Select all lines with the string "wide" in them, and copy those lines.
[START OF Entries shown]
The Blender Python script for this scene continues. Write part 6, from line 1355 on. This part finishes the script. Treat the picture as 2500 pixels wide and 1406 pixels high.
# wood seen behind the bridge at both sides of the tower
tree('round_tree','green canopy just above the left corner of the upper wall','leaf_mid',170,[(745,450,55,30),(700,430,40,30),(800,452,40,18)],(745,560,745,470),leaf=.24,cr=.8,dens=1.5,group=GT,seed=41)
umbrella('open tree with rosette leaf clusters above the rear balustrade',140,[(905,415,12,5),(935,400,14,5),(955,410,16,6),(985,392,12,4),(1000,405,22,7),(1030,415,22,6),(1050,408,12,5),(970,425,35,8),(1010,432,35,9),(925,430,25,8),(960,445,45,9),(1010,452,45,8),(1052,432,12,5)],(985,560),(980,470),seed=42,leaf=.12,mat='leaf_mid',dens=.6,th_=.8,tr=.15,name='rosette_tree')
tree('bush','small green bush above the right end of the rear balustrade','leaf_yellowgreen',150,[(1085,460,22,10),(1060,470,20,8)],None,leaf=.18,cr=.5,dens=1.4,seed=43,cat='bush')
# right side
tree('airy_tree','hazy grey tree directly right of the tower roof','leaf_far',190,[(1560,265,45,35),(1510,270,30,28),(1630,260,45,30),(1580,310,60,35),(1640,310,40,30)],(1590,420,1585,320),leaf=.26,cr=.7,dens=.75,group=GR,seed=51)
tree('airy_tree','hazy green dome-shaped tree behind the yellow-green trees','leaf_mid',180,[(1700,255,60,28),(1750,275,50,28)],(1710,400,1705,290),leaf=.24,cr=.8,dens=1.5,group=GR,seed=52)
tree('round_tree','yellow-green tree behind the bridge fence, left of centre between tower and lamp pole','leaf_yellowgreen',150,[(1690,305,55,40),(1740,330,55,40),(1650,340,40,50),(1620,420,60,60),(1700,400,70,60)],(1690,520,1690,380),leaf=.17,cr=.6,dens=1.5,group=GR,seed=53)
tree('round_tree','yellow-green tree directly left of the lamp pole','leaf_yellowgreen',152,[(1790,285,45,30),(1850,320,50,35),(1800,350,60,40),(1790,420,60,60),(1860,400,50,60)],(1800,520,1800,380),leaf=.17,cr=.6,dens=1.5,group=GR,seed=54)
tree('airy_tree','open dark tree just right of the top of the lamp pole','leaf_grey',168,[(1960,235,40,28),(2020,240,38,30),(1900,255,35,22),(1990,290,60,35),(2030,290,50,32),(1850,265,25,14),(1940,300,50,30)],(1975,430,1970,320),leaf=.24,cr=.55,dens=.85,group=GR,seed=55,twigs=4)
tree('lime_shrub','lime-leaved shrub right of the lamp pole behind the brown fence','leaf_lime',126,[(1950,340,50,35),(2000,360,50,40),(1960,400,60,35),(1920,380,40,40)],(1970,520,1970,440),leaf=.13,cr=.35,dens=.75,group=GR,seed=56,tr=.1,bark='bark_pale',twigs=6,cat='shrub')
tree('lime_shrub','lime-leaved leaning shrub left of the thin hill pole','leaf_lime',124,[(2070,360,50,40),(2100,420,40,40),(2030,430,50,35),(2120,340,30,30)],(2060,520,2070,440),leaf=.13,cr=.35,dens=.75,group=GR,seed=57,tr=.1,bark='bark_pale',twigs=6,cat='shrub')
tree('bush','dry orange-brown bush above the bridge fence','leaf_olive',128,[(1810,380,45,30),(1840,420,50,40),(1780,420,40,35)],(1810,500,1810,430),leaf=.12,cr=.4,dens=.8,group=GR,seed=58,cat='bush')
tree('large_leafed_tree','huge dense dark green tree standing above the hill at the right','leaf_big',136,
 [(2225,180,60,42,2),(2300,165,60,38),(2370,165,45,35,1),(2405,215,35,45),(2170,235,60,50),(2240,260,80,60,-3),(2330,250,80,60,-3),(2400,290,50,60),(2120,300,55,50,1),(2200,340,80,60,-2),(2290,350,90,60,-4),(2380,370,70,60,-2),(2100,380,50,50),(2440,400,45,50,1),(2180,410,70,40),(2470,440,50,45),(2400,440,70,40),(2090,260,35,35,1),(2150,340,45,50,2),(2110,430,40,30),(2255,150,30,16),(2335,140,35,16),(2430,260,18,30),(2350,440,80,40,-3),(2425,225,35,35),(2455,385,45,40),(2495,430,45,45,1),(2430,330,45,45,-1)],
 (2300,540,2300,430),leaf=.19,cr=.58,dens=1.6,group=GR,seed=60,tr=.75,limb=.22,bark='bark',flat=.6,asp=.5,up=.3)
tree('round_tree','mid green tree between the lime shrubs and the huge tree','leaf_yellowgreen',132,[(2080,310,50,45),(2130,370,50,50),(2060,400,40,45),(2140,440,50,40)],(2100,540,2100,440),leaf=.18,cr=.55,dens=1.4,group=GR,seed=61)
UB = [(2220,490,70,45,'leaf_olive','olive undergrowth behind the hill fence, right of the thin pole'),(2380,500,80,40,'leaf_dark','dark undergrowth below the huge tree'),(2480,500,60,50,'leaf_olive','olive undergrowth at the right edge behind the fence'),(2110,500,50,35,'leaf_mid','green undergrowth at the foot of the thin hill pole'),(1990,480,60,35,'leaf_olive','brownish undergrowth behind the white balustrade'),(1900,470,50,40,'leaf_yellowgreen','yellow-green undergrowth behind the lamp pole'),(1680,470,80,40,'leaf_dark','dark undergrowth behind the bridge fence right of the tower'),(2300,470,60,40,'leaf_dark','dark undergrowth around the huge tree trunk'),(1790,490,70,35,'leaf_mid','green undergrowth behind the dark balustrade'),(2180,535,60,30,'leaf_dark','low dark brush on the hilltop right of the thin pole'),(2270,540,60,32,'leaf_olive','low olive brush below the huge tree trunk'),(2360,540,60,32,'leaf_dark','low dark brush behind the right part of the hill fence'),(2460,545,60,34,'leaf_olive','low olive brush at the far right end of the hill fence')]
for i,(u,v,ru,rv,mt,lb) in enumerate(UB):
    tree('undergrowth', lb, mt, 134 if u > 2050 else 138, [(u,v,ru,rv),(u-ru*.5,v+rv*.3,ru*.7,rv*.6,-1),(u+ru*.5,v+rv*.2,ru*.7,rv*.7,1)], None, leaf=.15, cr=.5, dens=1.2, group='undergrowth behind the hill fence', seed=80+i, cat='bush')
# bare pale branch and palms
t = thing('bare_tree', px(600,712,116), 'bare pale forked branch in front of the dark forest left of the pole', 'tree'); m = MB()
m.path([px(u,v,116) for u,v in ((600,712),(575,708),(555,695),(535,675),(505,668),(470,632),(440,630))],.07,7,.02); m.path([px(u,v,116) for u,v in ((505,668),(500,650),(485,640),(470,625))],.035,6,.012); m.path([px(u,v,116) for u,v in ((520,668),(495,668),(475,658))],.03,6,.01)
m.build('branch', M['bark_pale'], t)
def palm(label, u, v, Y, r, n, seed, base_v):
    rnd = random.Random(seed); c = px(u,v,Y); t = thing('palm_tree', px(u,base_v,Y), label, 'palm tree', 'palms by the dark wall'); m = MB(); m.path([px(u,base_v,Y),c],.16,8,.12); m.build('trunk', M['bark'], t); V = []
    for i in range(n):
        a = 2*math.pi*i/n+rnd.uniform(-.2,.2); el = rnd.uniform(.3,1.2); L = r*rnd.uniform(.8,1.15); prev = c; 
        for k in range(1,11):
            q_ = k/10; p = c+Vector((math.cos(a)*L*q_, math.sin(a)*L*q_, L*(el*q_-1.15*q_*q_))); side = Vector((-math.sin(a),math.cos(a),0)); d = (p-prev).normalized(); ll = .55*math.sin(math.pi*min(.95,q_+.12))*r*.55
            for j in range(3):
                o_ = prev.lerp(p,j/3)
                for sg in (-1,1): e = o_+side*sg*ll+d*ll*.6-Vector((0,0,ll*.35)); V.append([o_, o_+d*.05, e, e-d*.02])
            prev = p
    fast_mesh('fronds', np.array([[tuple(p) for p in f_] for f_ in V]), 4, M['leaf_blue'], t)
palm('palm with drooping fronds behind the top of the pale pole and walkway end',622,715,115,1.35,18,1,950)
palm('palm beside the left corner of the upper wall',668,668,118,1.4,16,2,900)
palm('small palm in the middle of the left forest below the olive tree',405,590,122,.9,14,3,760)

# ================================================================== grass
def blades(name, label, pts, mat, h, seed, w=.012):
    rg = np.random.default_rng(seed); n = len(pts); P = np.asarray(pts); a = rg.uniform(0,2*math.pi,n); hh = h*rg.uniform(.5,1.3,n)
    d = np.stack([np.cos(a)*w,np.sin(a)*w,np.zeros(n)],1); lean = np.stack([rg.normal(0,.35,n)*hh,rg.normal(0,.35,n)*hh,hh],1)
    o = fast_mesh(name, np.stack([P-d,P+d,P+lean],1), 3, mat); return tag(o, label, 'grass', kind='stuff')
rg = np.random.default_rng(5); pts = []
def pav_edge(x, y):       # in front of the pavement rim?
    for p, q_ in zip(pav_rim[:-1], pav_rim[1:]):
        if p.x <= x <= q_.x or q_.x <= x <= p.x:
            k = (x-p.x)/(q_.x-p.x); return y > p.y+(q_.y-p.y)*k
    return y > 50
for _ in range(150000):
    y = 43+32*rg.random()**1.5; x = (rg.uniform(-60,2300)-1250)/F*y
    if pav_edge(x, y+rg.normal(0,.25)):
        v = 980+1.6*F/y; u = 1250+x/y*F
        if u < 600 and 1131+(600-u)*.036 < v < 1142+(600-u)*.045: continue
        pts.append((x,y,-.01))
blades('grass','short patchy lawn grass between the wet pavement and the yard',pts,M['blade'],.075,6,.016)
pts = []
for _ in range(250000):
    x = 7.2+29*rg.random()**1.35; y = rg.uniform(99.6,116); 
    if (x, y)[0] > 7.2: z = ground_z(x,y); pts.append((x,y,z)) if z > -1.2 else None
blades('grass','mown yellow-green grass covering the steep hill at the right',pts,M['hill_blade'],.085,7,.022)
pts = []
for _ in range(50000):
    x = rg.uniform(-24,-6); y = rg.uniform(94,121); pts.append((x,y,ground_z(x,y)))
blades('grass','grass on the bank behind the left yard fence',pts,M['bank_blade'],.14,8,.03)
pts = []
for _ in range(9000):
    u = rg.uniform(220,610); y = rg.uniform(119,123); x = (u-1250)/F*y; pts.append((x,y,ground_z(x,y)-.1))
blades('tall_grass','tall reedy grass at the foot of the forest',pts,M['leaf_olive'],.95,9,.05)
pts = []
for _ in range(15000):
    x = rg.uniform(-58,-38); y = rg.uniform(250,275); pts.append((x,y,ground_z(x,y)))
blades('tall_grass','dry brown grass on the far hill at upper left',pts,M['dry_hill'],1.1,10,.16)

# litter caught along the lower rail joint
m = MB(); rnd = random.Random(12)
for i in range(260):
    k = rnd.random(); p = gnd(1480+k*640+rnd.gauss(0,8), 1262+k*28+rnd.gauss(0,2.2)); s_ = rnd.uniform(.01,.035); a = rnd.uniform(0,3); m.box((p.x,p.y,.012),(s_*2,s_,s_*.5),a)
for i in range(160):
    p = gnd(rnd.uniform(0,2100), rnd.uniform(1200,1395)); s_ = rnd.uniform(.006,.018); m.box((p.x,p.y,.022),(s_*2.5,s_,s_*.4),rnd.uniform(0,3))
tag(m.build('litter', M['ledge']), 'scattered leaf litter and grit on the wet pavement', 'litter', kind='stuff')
[END OF Entries shown]
[START OF Entries shown]
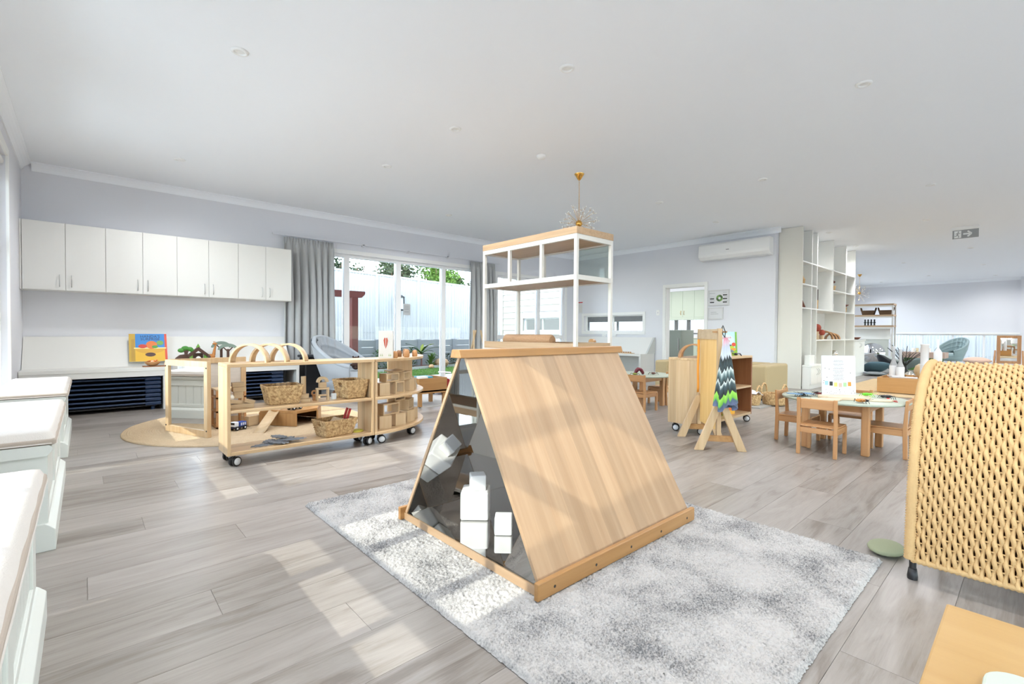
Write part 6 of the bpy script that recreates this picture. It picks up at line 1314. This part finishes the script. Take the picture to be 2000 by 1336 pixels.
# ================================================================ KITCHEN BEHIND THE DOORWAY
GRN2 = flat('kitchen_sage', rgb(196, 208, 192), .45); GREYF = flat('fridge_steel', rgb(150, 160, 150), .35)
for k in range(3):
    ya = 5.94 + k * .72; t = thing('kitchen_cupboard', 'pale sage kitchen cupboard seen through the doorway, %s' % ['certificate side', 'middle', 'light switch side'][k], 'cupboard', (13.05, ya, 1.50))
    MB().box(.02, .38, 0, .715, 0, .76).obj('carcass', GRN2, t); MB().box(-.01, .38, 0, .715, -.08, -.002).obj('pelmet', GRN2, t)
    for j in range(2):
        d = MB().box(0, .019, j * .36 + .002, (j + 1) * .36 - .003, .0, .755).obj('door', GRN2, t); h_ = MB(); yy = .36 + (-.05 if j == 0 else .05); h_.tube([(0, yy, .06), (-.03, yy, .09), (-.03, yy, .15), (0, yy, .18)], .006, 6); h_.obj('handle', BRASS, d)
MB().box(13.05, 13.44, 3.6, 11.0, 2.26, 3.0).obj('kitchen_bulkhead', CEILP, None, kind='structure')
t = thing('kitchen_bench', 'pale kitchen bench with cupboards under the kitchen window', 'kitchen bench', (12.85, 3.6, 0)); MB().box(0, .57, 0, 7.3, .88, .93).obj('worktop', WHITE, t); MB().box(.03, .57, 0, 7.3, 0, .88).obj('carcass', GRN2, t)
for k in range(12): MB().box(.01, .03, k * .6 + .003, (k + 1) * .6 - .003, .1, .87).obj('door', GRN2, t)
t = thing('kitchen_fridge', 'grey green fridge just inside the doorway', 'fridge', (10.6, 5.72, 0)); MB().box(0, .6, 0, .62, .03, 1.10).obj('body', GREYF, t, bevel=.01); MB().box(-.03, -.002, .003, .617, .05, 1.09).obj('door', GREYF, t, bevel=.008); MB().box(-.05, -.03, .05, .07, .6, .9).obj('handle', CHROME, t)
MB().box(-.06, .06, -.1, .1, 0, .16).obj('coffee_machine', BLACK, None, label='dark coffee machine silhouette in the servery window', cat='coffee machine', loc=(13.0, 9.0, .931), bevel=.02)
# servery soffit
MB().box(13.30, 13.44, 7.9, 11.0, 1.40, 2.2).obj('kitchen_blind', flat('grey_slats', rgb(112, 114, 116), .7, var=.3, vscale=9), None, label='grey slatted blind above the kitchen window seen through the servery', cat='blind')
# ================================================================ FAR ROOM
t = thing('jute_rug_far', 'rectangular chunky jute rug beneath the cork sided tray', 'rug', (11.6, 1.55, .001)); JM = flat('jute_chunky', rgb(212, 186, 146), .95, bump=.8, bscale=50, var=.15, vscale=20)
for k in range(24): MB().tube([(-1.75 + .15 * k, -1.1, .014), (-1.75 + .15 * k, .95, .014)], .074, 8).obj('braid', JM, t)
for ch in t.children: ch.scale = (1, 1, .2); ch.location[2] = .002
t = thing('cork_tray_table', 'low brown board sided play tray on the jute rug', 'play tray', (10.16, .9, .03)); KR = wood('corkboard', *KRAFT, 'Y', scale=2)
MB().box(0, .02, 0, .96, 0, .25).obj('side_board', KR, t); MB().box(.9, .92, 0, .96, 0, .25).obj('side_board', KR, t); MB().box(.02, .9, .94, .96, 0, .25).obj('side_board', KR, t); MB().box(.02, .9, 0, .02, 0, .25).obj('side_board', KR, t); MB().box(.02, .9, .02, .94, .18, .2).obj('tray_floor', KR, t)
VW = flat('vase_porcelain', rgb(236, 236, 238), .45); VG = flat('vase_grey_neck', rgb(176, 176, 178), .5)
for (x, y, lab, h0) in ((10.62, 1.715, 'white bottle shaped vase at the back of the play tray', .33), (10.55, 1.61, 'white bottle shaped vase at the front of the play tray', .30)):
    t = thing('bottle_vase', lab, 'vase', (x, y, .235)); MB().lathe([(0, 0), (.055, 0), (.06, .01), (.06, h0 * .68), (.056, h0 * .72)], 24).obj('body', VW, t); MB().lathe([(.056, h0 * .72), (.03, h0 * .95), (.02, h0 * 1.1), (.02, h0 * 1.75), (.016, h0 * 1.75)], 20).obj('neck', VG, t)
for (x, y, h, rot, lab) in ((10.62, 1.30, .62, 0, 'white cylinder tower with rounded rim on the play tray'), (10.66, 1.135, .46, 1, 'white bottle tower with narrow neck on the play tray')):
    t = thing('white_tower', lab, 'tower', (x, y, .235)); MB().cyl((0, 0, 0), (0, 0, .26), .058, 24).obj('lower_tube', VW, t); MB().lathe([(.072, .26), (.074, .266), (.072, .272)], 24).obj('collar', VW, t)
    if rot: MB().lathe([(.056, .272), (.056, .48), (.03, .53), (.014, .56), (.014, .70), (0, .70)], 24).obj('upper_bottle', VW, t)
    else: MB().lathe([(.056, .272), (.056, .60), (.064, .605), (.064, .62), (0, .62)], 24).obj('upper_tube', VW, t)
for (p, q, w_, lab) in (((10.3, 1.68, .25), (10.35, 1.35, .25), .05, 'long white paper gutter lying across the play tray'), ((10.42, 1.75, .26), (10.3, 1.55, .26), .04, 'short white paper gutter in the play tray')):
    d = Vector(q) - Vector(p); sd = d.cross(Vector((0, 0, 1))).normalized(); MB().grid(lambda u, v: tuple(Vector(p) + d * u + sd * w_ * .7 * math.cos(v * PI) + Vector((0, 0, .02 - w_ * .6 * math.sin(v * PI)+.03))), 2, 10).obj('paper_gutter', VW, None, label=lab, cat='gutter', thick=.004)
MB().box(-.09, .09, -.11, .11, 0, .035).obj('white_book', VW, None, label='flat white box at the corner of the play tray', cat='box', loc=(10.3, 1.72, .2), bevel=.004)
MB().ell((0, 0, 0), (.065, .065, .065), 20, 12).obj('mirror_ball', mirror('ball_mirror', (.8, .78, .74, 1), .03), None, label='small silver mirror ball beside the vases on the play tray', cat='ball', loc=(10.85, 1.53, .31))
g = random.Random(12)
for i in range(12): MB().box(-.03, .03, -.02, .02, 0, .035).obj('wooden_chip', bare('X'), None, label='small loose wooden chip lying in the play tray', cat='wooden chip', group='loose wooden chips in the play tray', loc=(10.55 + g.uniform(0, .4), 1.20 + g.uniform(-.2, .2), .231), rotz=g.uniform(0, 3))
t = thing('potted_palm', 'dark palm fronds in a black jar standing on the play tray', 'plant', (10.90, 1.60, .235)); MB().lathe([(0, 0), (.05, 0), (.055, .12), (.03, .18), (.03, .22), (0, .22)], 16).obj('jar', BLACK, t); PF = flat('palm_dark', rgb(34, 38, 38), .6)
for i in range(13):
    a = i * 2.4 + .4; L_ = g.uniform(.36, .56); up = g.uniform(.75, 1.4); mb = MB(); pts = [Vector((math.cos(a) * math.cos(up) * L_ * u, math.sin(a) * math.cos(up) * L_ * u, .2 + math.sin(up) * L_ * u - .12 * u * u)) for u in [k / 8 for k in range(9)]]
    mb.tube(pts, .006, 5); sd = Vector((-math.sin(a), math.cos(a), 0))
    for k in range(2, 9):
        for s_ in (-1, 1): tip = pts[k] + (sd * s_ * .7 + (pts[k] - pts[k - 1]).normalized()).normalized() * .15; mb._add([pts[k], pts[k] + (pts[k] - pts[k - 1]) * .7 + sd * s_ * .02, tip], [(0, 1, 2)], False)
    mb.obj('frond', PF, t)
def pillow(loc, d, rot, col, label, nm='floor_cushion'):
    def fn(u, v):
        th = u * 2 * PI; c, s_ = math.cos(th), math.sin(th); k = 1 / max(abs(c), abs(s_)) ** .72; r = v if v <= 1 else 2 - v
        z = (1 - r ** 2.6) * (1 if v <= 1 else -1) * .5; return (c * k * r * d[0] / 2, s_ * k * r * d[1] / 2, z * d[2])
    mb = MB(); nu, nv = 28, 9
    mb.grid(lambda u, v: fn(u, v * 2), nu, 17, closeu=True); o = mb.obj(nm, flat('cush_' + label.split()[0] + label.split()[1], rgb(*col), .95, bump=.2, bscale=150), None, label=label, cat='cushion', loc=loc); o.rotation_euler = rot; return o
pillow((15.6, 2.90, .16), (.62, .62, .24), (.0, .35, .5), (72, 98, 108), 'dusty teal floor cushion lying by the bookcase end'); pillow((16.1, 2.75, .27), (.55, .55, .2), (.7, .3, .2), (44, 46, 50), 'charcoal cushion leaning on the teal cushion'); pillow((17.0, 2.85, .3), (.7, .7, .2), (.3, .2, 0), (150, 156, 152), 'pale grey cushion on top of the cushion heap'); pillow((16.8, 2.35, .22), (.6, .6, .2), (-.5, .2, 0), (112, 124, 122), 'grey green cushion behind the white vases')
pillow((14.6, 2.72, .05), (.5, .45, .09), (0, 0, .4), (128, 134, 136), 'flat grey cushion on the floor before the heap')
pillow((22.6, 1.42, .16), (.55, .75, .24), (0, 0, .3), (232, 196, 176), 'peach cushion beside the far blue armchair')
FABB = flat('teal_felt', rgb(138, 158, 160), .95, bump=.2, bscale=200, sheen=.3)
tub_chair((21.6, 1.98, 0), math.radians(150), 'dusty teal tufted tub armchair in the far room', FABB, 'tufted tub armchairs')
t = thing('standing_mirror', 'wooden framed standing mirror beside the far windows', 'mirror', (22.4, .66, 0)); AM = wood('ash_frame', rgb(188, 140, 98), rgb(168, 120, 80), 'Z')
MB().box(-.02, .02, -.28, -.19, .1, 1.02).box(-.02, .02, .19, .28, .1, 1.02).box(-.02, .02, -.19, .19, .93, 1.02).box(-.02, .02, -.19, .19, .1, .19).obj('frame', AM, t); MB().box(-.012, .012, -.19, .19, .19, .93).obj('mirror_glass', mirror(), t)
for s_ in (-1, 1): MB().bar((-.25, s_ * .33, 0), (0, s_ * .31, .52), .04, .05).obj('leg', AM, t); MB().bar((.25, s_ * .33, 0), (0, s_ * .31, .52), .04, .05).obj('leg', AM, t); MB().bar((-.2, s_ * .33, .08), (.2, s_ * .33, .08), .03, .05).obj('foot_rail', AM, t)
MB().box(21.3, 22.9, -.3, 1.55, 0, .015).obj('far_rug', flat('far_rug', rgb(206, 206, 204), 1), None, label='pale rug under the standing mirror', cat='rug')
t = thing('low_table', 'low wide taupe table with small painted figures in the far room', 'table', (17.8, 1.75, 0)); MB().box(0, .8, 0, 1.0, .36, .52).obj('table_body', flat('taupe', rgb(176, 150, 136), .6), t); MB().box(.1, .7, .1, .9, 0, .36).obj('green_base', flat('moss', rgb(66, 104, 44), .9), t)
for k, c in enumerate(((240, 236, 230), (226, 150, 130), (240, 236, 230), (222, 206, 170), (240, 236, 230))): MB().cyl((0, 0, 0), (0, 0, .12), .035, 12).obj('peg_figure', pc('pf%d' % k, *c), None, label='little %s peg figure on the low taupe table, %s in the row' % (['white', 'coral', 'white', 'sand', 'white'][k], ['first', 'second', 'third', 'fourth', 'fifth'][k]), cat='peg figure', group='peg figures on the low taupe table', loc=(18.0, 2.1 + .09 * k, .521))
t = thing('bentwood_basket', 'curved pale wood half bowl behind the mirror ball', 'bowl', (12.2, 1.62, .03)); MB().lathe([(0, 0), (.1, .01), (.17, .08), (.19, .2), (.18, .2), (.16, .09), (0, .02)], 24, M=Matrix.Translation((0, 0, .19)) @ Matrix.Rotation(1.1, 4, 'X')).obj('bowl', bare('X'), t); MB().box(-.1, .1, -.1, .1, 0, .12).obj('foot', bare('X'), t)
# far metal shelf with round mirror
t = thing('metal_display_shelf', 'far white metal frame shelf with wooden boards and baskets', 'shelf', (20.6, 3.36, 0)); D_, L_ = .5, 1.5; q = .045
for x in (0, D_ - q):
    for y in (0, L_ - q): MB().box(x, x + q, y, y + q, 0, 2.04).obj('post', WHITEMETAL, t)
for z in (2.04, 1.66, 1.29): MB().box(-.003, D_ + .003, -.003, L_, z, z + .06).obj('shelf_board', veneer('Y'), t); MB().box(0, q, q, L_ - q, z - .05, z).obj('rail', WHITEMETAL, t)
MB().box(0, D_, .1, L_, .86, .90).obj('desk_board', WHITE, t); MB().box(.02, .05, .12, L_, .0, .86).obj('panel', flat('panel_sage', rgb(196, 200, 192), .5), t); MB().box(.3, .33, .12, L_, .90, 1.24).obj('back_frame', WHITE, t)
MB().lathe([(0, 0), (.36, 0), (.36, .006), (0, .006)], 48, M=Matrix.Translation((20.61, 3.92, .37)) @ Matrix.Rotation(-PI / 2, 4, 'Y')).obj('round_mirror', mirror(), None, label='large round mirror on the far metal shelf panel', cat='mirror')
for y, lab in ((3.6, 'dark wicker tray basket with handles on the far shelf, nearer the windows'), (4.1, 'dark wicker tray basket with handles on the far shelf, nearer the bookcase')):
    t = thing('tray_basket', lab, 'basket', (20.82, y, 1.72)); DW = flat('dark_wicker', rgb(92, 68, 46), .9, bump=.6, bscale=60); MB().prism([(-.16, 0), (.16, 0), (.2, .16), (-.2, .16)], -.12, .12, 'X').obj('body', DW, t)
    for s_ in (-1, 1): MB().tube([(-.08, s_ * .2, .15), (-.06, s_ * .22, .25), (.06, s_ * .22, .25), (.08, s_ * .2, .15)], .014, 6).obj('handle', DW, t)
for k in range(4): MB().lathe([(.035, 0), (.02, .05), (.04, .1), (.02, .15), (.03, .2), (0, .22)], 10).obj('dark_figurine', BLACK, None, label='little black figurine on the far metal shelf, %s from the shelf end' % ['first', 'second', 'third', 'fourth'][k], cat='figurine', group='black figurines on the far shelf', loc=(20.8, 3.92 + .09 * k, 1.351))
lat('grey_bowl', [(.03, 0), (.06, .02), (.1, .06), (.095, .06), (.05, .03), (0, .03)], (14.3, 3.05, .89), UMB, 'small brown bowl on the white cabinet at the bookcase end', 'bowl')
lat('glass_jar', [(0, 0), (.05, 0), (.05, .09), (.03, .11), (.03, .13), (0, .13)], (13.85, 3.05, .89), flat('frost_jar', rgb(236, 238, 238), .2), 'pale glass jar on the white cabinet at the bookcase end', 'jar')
[END OF Entries shown]
Response to the task -
The Blender Python script for this scene continues. Write part 6, from line 1355 on. This part finishes the script. Treat the picture as 2500 pixels wide and 1406 pixels high.
t = thing('low_table', 'low wide taupe table with small painted figures in the far room', 'table', (17.8, 1.75, 0)); MB().box(0, .8, 0, 1.0, .36, .52).obj('table_body', flat('taupe', rgb(176, 150, 136), .6), t); MB().box(.1, .7, .1, .9, 0, .36).obj('green_base', flat('moss', rgb(66, 104, 44), .9), t)